What happened to all the frontend jobs

When will they ever learn
When will they ever leeeeaaarn

Joined as a frontend developer, became a fullstack in two years, and now they expect me to handle mobile app development with Flutter too. Expectations from companies, especially smaller ones, are very high.

I’m not sure. I’ve rarely seen a straightforward frontend job posting unless it’s from a large organization.
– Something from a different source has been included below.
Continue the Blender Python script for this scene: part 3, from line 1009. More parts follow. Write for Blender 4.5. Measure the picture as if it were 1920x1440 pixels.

I started off as a frontend developer and was very interested in backend work. From my first job, I’ve worked as a ‘full stack’ developer and recently started tackling DevOps tasks too. Currently, I’m doing a lot of API development with Python, taking care of critical frontend tasks, and handling DevOps responsibilities like setting up monitoring for our services. I find the latter two roles challenging, and I wonder how valuable that experience will be for future job applications, but it’s what the company needs and I see it as a chance to learn new skills.

It’s possible all the bootcamp grads took over those jobs

Issues with IE6 are no longer relevant, and that’s what happened. So now we’re back to a full-stack focus. The split between frontend and backend was a short-lived phase in the early web 2.0. Over the years, building software has just been building software, whether from the DOS days or into Android development. Only the web needed specialized ‘frontend’ experts because browsers acted so differently from each other. That’s not the case anymore.

@Rory
I appreciate your answer, but I’d like to add that frontend roles became serious when the JavaScript ecosystem advanced and became a mix of good and bad. It got tougher to maintain full stack work while focused on single-page applications. Hence separation of roles made sense for many companies.

@Rory
IE7, IE8, IE9, IE10, IE11 and the early Edge versions are saying ‘What about me?’

Plus, new developers keep suggesting ‘Safari is the new Internet Explorer…’ so there’s that.